A bit closer to the final BCS standings, and yet we still don't have a lot of clarity in the argument that has been the talk of college football this season: What to do with TCU and Boise State. I say we don't have a lot of clarity, and yet we can make some very good guesses about where those teams will end up based on what happens from here. But there are still some wild cards -- where does a one-loss Auburn team land, and how much does it matter whether that team loses to Alabama or South Carolina? (On the latter, it's probably difficult to overstate the importance.) Can the Broncos continue to close the nearly insignificant gap with the Horned Frogs? And what happens to the team that doesn't get the automatic bid.
Part of the answer can be found in this week's Top 10. Your full rankings are here; you can see more news and insight about the BCS Standings at our SBNation.com story stream on the topic.
1. Oregon
2. Auburn
3. TCU
4. Boise State
5. LSU
6. Stanford
7. Wisconsin
8. Ohio State
9. Oklahoma State
10. Michigan State
One of the things that's notable here is the relatively even distribution of the Top 10 spots among this year's power conferences: Three for the Big Ten, two for the SEC (with the next two teams also coming from the SEC), and two for the Pac-10. The other teams hail from the Mountain West, the WAC and the Big XII. Unless something unusual happens, the ACC and the Big East will probably be shut out of the Top 10 through the rest of the season.
The headline, for those of you who haven't paid any attention to college football media for the last week, is that Boise will soon overtake TCU if simply defeats Nevada.
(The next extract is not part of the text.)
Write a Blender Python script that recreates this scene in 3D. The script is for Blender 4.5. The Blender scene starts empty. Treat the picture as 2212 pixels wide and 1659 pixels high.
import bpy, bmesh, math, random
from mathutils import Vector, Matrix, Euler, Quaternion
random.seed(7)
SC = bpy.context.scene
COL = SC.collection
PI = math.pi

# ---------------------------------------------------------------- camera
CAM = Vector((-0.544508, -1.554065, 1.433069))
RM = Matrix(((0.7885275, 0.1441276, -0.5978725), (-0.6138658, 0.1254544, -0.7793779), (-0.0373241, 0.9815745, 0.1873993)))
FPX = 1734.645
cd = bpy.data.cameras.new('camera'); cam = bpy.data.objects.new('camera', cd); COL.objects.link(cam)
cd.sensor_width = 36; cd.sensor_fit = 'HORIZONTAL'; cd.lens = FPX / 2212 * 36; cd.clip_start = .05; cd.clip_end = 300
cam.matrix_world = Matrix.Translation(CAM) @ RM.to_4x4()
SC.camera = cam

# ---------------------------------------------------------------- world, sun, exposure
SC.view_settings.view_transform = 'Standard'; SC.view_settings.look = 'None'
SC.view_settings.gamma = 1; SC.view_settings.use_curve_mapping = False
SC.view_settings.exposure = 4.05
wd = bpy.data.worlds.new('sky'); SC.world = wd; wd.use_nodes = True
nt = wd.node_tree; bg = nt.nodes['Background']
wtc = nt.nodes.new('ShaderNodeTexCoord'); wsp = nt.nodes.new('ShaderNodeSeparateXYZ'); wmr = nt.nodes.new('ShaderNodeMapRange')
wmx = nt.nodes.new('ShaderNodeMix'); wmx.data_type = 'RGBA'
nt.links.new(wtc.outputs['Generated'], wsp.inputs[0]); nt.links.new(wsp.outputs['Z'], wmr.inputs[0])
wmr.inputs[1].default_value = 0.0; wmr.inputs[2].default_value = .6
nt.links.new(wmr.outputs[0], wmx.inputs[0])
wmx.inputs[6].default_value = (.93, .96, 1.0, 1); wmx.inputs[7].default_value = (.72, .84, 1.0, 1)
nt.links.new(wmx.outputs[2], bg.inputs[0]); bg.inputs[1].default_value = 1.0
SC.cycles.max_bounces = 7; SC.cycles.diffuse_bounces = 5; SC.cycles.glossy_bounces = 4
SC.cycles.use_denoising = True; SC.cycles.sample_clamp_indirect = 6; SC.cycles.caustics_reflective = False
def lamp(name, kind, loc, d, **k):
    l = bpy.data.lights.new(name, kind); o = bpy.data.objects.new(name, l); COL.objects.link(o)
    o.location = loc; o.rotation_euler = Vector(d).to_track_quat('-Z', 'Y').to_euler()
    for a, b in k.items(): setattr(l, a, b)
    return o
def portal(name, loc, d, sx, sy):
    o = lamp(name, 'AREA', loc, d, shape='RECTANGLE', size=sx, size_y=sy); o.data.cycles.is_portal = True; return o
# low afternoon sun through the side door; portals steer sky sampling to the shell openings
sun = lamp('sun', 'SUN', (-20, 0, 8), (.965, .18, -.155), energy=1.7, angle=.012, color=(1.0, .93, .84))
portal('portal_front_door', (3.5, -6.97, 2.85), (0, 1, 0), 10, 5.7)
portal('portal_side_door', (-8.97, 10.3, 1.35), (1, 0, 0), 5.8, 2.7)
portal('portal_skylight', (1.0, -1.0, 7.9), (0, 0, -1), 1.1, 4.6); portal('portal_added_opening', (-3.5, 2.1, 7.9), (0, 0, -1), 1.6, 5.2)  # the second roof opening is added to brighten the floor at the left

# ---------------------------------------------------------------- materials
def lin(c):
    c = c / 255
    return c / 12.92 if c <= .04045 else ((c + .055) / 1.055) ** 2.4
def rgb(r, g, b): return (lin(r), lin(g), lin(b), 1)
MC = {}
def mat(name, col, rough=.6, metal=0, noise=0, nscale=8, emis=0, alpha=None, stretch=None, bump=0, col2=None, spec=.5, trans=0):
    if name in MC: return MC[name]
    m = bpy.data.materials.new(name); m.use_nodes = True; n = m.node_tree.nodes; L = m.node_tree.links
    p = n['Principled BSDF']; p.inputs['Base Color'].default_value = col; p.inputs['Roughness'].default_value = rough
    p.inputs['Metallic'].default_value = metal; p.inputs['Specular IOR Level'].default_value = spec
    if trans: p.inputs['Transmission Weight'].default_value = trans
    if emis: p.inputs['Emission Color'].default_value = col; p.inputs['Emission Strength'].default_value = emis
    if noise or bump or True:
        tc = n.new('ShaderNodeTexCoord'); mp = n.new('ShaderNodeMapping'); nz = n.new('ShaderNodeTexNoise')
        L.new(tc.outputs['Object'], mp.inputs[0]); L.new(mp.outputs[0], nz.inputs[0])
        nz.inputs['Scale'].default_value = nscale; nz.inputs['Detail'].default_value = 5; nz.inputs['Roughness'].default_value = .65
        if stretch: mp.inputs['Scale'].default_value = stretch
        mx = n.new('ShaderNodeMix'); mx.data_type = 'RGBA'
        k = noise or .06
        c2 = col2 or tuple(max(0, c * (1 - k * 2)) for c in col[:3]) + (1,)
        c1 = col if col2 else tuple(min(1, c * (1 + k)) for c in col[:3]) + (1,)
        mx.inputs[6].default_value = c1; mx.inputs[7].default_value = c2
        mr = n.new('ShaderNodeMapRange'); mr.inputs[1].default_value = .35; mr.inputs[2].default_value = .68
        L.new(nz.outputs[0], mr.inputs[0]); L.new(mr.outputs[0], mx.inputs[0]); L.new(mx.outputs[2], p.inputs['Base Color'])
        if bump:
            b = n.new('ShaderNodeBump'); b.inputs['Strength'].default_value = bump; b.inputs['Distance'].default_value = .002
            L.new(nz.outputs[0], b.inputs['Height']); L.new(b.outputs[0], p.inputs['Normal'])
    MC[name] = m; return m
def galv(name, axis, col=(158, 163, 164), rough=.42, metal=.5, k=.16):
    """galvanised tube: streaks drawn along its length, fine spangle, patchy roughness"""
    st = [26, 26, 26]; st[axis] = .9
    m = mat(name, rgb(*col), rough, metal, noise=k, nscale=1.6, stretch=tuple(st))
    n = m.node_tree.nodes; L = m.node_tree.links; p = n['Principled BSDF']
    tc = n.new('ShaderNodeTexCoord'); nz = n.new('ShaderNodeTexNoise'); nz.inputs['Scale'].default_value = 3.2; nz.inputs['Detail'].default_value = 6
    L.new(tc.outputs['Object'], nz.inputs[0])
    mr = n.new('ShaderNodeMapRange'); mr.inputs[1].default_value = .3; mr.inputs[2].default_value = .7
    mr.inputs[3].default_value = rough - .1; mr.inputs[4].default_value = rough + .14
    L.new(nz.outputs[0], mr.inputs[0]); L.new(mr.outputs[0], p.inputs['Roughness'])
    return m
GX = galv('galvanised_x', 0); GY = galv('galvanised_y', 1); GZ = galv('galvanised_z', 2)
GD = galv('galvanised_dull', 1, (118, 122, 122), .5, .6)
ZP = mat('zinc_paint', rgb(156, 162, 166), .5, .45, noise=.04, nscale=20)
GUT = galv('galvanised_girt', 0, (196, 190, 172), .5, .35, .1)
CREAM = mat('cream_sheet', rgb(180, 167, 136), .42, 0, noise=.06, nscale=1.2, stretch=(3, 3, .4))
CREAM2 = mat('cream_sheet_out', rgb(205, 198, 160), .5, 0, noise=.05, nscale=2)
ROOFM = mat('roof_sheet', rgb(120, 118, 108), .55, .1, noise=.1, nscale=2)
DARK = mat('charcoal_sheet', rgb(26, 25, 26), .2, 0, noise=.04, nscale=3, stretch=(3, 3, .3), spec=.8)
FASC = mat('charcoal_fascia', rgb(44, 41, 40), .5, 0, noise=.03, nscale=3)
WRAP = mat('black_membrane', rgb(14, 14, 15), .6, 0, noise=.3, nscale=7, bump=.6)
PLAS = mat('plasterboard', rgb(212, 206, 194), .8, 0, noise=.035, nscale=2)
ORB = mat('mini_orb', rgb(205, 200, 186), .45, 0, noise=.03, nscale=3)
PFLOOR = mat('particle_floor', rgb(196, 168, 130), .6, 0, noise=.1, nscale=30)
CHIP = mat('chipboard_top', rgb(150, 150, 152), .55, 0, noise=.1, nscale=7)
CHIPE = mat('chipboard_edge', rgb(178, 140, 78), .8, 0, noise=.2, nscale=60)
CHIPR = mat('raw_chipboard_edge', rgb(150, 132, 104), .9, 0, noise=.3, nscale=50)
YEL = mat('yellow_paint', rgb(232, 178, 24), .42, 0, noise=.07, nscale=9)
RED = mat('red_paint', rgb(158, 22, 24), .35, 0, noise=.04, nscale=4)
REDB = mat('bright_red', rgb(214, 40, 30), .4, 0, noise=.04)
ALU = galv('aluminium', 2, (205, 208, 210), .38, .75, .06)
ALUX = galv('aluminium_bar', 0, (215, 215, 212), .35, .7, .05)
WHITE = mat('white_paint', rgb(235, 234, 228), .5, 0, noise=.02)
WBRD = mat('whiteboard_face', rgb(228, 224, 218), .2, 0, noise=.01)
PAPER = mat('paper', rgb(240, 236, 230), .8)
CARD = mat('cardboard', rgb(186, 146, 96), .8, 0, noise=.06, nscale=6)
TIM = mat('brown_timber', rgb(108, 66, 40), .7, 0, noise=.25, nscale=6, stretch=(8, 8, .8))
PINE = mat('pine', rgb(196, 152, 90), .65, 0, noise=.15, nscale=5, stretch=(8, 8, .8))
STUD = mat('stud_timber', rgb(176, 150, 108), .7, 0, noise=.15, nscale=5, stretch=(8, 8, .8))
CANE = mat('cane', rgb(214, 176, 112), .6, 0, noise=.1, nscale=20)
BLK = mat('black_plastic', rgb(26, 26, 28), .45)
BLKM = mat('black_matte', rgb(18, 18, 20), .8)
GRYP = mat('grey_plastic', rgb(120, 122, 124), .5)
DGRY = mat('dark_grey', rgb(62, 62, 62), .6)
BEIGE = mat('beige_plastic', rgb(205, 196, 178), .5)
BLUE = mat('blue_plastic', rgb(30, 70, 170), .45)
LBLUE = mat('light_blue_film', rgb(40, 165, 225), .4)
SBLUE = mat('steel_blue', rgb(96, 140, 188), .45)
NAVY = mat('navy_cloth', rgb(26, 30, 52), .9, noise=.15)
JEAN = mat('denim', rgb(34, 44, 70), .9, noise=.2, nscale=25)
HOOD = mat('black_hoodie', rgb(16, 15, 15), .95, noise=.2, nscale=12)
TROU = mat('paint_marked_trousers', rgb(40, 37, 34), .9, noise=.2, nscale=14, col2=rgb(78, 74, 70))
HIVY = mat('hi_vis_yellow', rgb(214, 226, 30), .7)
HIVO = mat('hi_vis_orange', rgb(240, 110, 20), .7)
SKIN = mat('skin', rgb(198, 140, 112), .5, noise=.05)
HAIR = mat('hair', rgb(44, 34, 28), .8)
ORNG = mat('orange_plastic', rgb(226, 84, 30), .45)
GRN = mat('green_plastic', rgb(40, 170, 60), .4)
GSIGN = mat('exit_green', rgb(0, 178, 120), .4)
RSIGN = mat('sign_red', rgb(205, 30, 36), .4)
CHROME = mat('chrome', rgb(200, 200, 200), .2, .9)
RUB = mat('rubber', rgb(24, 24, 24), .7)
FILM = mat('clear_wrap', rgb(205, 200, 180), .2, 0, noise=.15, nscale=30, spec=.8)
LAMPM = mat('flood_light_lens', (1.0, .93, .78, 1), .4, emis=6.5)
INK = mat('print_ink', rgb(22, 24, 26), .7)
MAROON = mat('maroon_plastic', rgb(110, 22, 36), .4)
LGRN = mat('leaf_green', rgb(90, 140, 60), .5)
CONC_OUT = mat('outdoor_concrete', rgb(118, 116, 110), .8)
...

The Wolf Pack are a more significant foe than New Mexico by a long shot, and Boise's final game against Utah State will not be enough of a drag on the strength of schedule to overcome that if the humans continue to put Boise ahead of TCU. I've made it pretty clear which of these teams I think is better, and will do so again in my BlogPoll ballot this week, but for now I'm going to stop yelling the same thing over and over.
Now for the bowl projections. Again, this is how I see things shaping up this week. If Boise moves past TCU next week -- which is basically a question of whether they defeat Nevada -- all this will have to be reshuffled. The reason I'm not doing that preemptively is because (a) Boise has not yet defeated Nevada, nor has TCU actually defeated New Mexico, a detail people seem to be forgetting as we try to project the standings in the future; and (b) it's impossible to say how that will affect things until we know what else happens in other games next week, which will also change things around. To reiterate: This is not what I think should happen, this is what I think will happen. And we need to remember that there is no "BCS" that selects the teams; there are bowls, each with their own parochial and financial concerns that play into the selections.
BCS National Championship Game: Auburn vs. Oregon
Rose Bowl: Wisconsin vs. TCU
Sugar Bowl: Ohio State vs. LSU
Orange Bowl: Virginia Tech vs. Oklahoma
Fiesta Bowl: Pittsburgh vs. Oklahoma State
Nebraska disappears because they're no longer the top-rated team in the Big XII, so I don't count them as the champion, and they don't get an at-large bid because they're not in the Top 14; Stanford doesn't make the cut because I don't see the Sugar or Orange selecting them, and the Fiesta has to take Pittsburgh or whoever wins the Big East because it will be the last team left on the board. If and when Boise passes TCU, I think the Sugar Bowl has a very interesting decision to make: Does it take a Big Ten team whose fans will travel well, but is farther away; or does it take a closer team whose fans will either be energized by a BCS bid or disappointed by not being in the national championship game.
Your SEC teams outside of the Top 10: No. 11 Alabama, No. 12 Arkansas, No. 18 South Carolina and No. 25 Mississippi State.
Amid all this, Richard Billingsley emerges as a practical voice of reason. He's only the high or low -- tied with no more than one other voter -- for 11 teams this week, with the only real outliers being No. 4 Auburn (first in every other computer poll), Alabama at No. 6 (the next highest human votes have the Tide ranked eighth and twelfth), No. 16 Missouri (No. 13 is the next-lowest), Texas A&M at No. 19 (three lower than the next-harshest chips-based survey) and No. 13 Utah, which is 20th overall and No. 18 according to the next most optimistic computer. In any case, this is progress for Billingsley. He also gives TCU (No. 1) and Boise (No. 2) their highest rating -- and I, obviously, agree with his rankings on those two teams.
Of course, all of this is just a prelude to what happens two weeks from now, when the standings actually matter. That might be bad news for TCU, but there are a few teams for which it will be very good news indeed.